To support automatic revocation, the revocation notifier must be enabled and reachable by all machines. Set the IP/port to the verifier that hosts the revocation notifier:
revocation_notifier_ip = xxx.xxx.xxx.xxx
revocation_notifier_port = xxxx
listen_notifications = True
revocation_cert = default
To enable cert mode and payload scripts the following options should be set:
extract_payload = True
payload_script=autorun.sh
The verifier must host the revocation notifier:
revocation_notifier = True
Finally: the tenant must setup the [ca] section of the config file with appropriate cert_* options. Importantly, the following option must be set with the ip/port of the crl listener:
cert_crl_dist = http://xxx.xxx.xxx.xxx:port/crl
First, generate the ipsec config files using generate.py in this directory. It takes in a file with 1 or more subnets to enable IPsec to/from.
You can also specify single hosts using the notation 192.168.1.1/32
The order in which the lines in the file are specified is how they'll be encoded into ipsec-tools.conf.
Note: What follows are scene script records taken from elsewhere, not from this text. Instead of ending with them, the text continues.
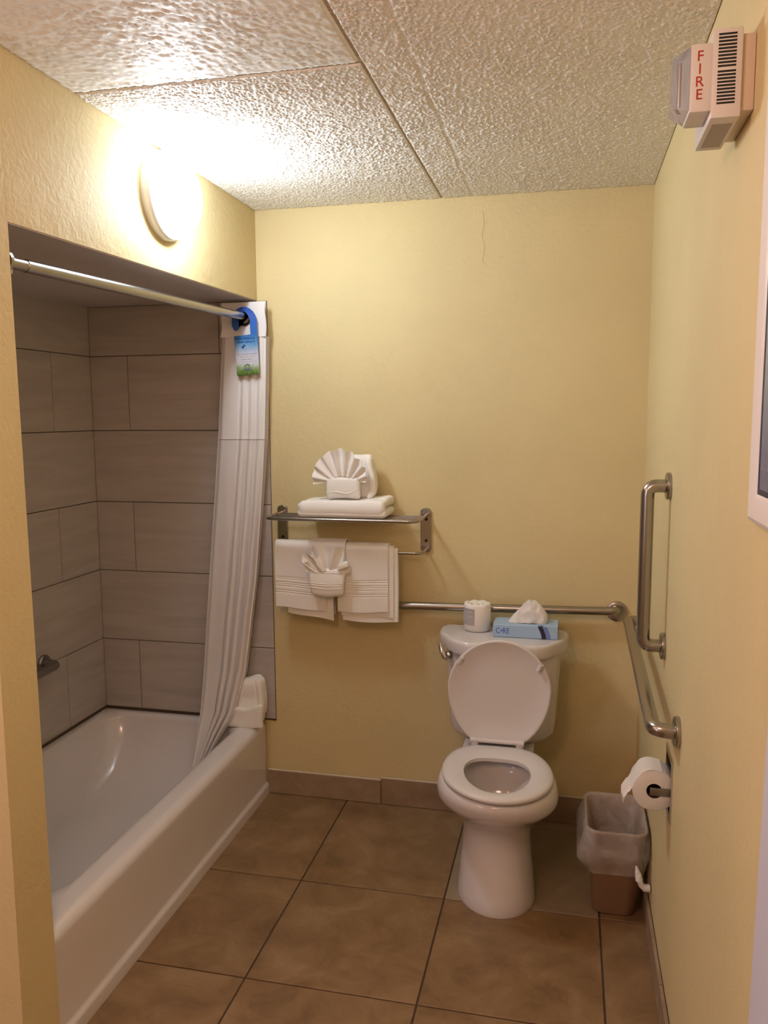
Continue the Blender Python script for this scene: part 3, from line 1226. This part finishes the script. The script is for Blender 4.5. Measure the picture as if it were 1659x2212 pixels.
# front roll covering the layers
mb = MB()
rows_ = []
for i in range(41):
    s = i / 40
    x = .228 + .352 * s
    row = []
    for k in range(15):
        a = -PI / 2 + PI * k / 14
        nn = mnoise.noise(Vector((x * 9, k * .2, 2.0)))
        end = math.sqrt(max(0.02, 1 - (max(0, abs(s - .5) - .44) / .06) ** 2)) if abs(s - .5) > .44 else 1
        row.append(Vector((x, -.190 - .020 * math.cos(a) * end, 1.289 + (.034 * end + .003 * nn) * math.sin(a) - .004 * (1 - s) * (a > 0))))
    rows_.append(row)
mb.grid(rows_)
for e in (0, -1):
    mb.add(rows_[e], [tuple(range(15))])
mb.build('front_fold', M['towel'], fb, angle=70)

# standing hand towel with pocket and fan washcloth on top of it
h2 = thing('hand_towel', (0.42, -.12, 1.322), 'white hand towel standing on the rack shelf towel, folded with a front pocket', 'towel', 'white towels on the rack')


def warp_h2(p):
    t = (p.z - 1.322) / .17
    return Vector((p.x + .006 * t + .010 * math.sin(t * 5) * (1 if p.x > .45 else 0), p.y + .02 * t, p.z))


pillow('standing_fold', M['towel'], h2, (.434, -.095, 1.408), (.074, .026, .086), .020, 18, warp_h2, .004, 16)
pillow('right_fold', M['towel'], h2, (.500, -.108, 1.405), (.013, .030, .080), .012, 12, warp_h2, .003, 20)


def warp_p2(p):
    t = (p.z - 1.322) / .085
    return Vector((p.x, p.y - .004 * math.sin(PI * max(0, min(1, t))), p.z + .006 * (1 - t) * (1 - ((p.x - .405) / .07) ** 2) * (t < .3)))


pillow('pocket_fold', M['towel'], h2, (.404, -.152, 1.366), (.068, .016, .044), .013, 18, warp_p2, .002, 24)
MB().tube([(.340 + .128 * k / 14, -.1685 - .003 * math.sin(PI * k / 14), 1.346 + .006 * math.sin(k * .5) + .016 * (k / 14) ** 2) for k in range(15)], .003, 6).build('fold_edge', M['towel'], h2)
w2 = thing('washcloth', (0.40, -.16, 1.40), 'white washcloth folded as a chef-hat fan at the top of the rack shelf stack', 'washcloth', 'fan-folded washcloths')


def r_fan(s):
    return .118 + .010 * math.sin(PI * s) - .016 * sm(.50, .75, s) - .004 * sm(.9, 1, s)


fan('fan', w2, (.400, 1.392), -.160, r_fan, PI * 1.03, PI * .0, 8.5, .0105, .022, hw=.042, lean=.006, nA=220)

# ---------------------------------------------------------------- grab bars
def flange(parent, p, axis):
    MB().lathe(p, axis, [(0.0, .0385), (.006, .0395), (.011, .0385), (.0135, .035), (.0135, .02)], 32).build('flange', M['steel'], parent)


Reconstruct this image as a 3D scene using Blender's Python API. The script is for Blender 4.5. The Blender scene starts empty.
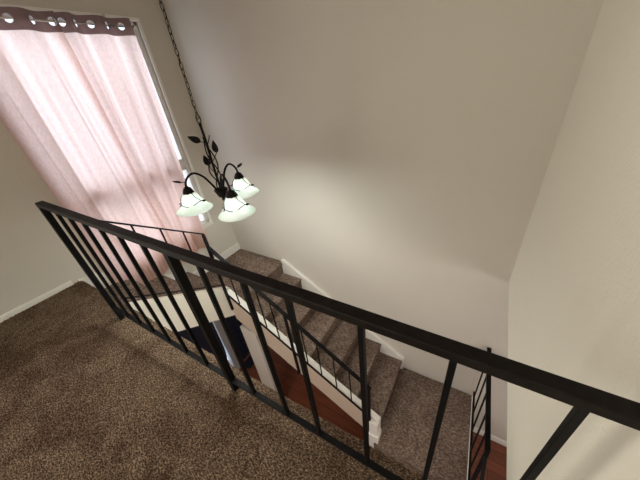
import bpy, bmesh, math, random
from mathutils import Vector, Matrix, noise
random.seed(4)
scene = bpy.context.scene
C = scene.collection
PI = math.pi

# ------------------------------------------------------------------ camera, world, lights, exposure
cam_d = bpy.data.cameras.new('camera')
cam = bpy.data.objects.new('camera', cam_d); C.objects.link(cam)
R = Matrix.Rotation(math.radians(30.307), 3, 'Z') @ Matrix.Rotation(math.radians(58.5245), 3, 'X') @ Matrix.Rotation(math.radians(-4.6828), 3, 'Z')
cam.matrix_world = Matrix.Translation((0, 0, 1.44)) @ R.to_4x4()
cam_d.sensor_width = 36; cam_d.lens = 269.458 * 36 / 640
cam_d.shift_x = -(340.81 - 320) / 640; cam_d.shift_y = (235.51 - 240) / 640
cam_d.clip_start = 0.02
scene.camera = cam

w = bpy.data.worlds.new('sky'); scene.world = w; w.use_nodes = True
bg = w.node_tree.nodes['Background']
bg.inputs[0].default_value = (0.74, 0.86, 1.0, 1); bg.inputs[1].default_value = 1.6

def area(name, loc, aim, sx, sy, power, col):
    l = bpy.data.lights.new(name, 'AREA'); l.shape = 'RECTANGLE'; l.size = sx; l.size_y = sy; l.energy = power; l.color = col
    o = bpy.data.objects.new(name, l); C.objects.link(o); o.location = loc
    o.rotation_euler = (Vector(aim) - Vector(loc)).to_track_quat('-Z', 'Y').to_euler()
    return o
po = area('daylight_portal', (-3.18, 1.31, 0.89), (0, 1.31, 0.89), 1.2, 2.1, 1, (1, 1, 1)); po.data.cycles.is_portal = True
area('daylight_outside_window', (-5.0, 1.3, 2.6), (-3.0, 1.3, 1.2), 3.4, 2.2, 60, (0.95, 0.96, 1.0))
side_fill = area('hall_side_fill', (-2.95, -0.95, 1.1), (0.3, 0.45, 0.95), 2.1, 1.9, 31, (1.0, 0.94, 0.81)); side_fill.data.spread = math.radians(110)  # added soft fill from the unseen hall, brightens the right wall
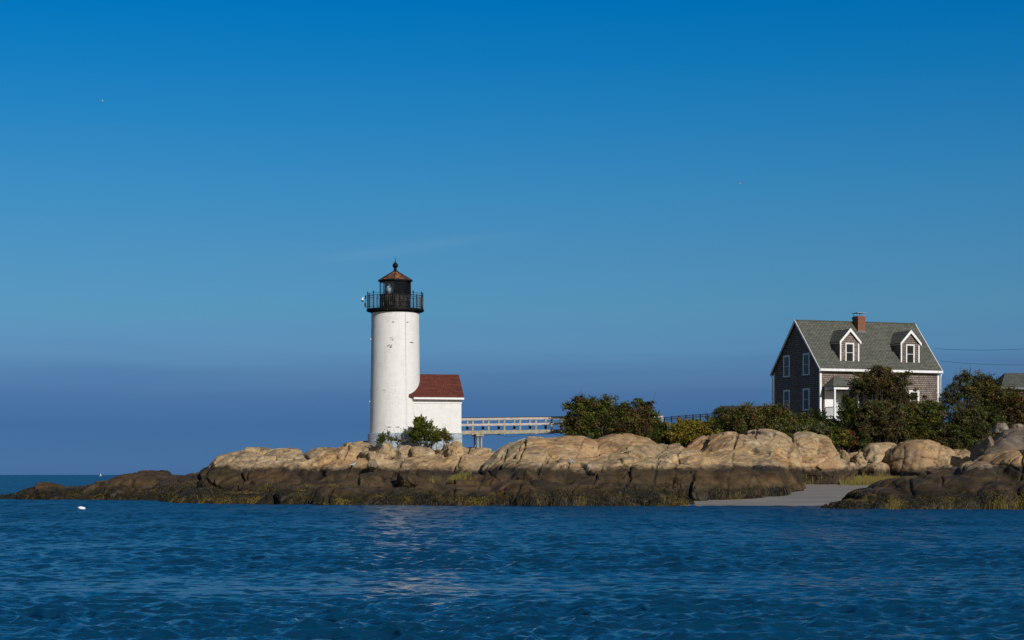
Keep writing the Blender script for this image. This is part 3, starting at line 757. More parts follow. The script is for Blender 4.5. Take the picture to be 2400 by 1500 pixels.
for a in (("brown block standing at the foot of the dome beside the beach", 1592, 24, 133.2, 1.0, 1116, 0.0), ("tilted brown slab at the left edge of the beach", 1638, 27, 132.6, 1.1, 1127, 0.0),
          ("small brown stone at the water end of the dome", 1597, 13, 130.6, 0.6, 1144, 0.0), ("dark weedy stone on the sand under the dome", 1845, 30, 140, 1.0, 1118, 0.4),
          ("low weedy rock lying along the sand edge", 1775, 34, 138, 0.9, 1131, 0.3), ("flat weedy rock nearest the water on the sand edge", 1705, 26, 135, 0.8, 1139, 0.2),
          ("pale flat stone at the inner end of the beach", 1878, 12, 141, 0.5, 1129, 0.7),
          ("black boulder in the notch left of the big dome", 1245, 30, 131.5, 1.2, 1097, 0.3), ("second black boulder to the right in the dome notch", 1295, 34, 131.3, 1.2, 1101, 0.3),
          ("brown boulder on the shelf below the lighthouse", 955, 26, 139, 1.2, 1100, 0.8), ("brown sloping boulder left of the marsh grass strip", 870, 34, 139.5, 1.3, 1106, 0.8),
          ("dark jagged stone at the thicket's foot left of the tan boulders", 1975, 20, 154, 0.9, 1053, 2.0), ("dark broken stone beside the wedged slab", 2003, 20, 154.5, 0.8, 1058, 2.0)):
    boulder(*a, seed=int(a[1]) % 97, sub=5)

# ------------------------------------------------------------------ seaweed, marsh grass (uncountable)
def sample_surface(o, n, keep, seed):
    me = o.data; rg = np.random.default_rng(seed)
    me.calc_loop_triangles(); nt = len(me.loop_triangles)
    tri = np.empty(nt * 3, np.int32); me.loop_triangles.foreach_get("vertices", tri); tri = tri.reshape(-1, 3)
    co = np.empty(len(me.vertices) * 3, np.float32); me.vertices.foreach_get("co", co); co = co.reshape(-1, 3)
    a, b, c = co[tri[:, 0]], co[tri[:, 1]], co[tri[:, 2]]
    cr = np.cross(b - a, c - a); ar = np.linalg.norm(cr, axis=1)
    w = ar * keep((a + b + c) / 3, cr / np.maximum(ar, 1e-9)[:, None])
    i = rg.choice(nt, n, p=w / w.sum()); r1 = np.sqrt(rg.random(n))[:, None]; r2 = rg.random(n)[:, None]
    p = (1 - r1) * a[i] + r1 * (1 - r2) * b[i] + r1 * r2 * c[i]
    return p, cr[i] / ar[i][:, None]
def strips(base, dirs, length, width, side, bend, cols, segs=3):
    n = len(base); v = np.zeros((n, (segs + 1) * 2, 3)); p = base.copy()
    for s in range(segs + 1):
        f = s / segs; w = width * (1 - 0.75 * f)
        v[:, 2 * s] = p - side * w[:, None] / 2; v[:, 2 * s + 1] = p + side * w[:, None] / 2
        p = p + (dirs + bend * f) * (length / segs)[:, None]
    q = np.array([[2 * s, 2 * s + 1, 2 * s + 3, 2 * s + 2] for s in range(segs)])
    k = (segs + 1) * 2
    return v.reshape(-1, 3), (q[None] + (np.arange(n) * k)[:, None, None]).reshape(-1, 4), np.repeat(cols, k, 0)
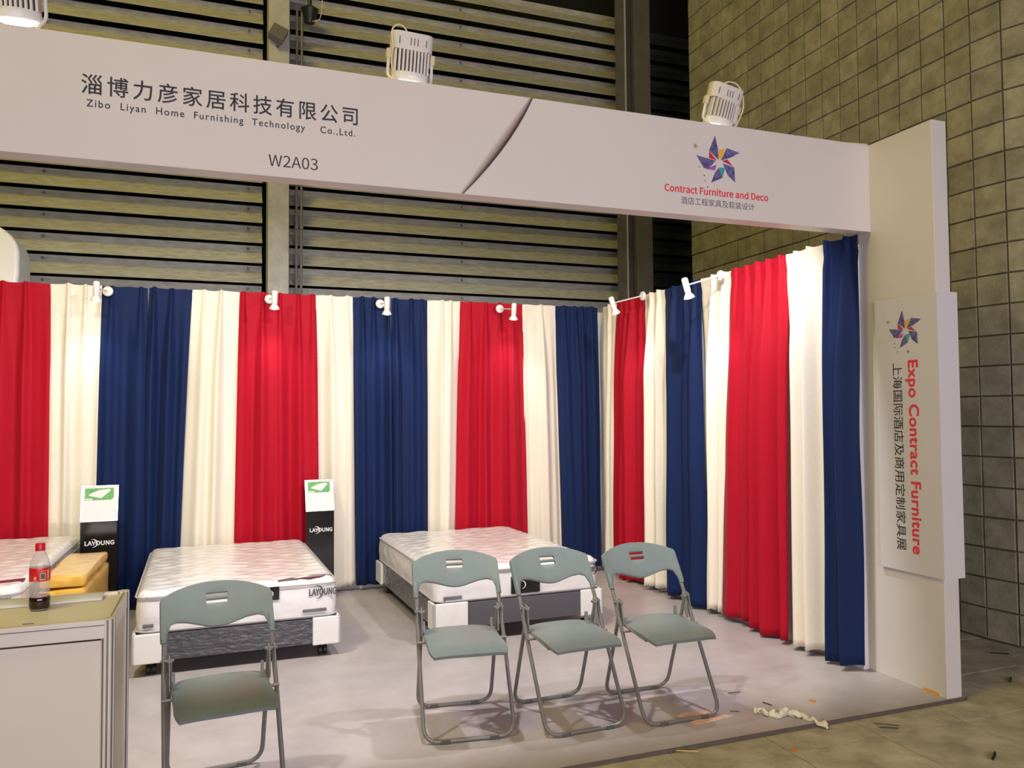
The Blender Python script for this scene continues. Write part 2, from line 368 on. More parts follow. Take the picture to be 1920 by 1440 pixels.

python generate.py file.txt
Example: generate.py file.txt
# Any file starting with # will be ignored
# All Subnets after ipsec are enabled by default
ipsec
192.168.0.0/24
172.22.2.4/32
# All subnets after exclude will not use ipsec
exclude
192.168.0.1/32
This script will output the files you need to include into the directory ipsec-extra
Next provision an agent as you would normally. Be sure to use the --cert
option to generate a certificate. Also include the files generated above using --include
.
keylime_tenant -t 192.168.0.100 -u agent1 --cert myca --include ipsec-extra
To support revocation, you must run a CRL host/listener. This will host a copy of the CRL on a web server and listen for notification of revocation from the verifier. To run this service:
keylime_ca -c listen -d myca
It will start up a web server and listen for notifications. Be sure that the cert_crl_dist option is set to point to this server.
If an agent is revoked, the listener will update the CRL. All the agents will run their configured revocation actions:
local_action_update_crl
local_action_deletesa
These actions update the CRL by curling it from the tenant service and then search for and delete any IPsec security associations that were created using the revoked certificate serial number. Within a second or two, all machines in the network should stop communicating with the revoked machine.
Keylime uses racoon to setup IPsec. By default, it uses AES256 in CBC mode and SHA256 for HMAC. It uses modp2048 for DH and PFS support. It will re-key after 12 hours. See src/racoon.conf for more details. Keylime does not currently check the hostname of the certificate, only that it was valid and signed. This configuration is for demonstration purposes only. It is neither the most secure nor the most efficient IPsec setup. If you customize src/racoon.conf, these scripts will distribute and act upon them.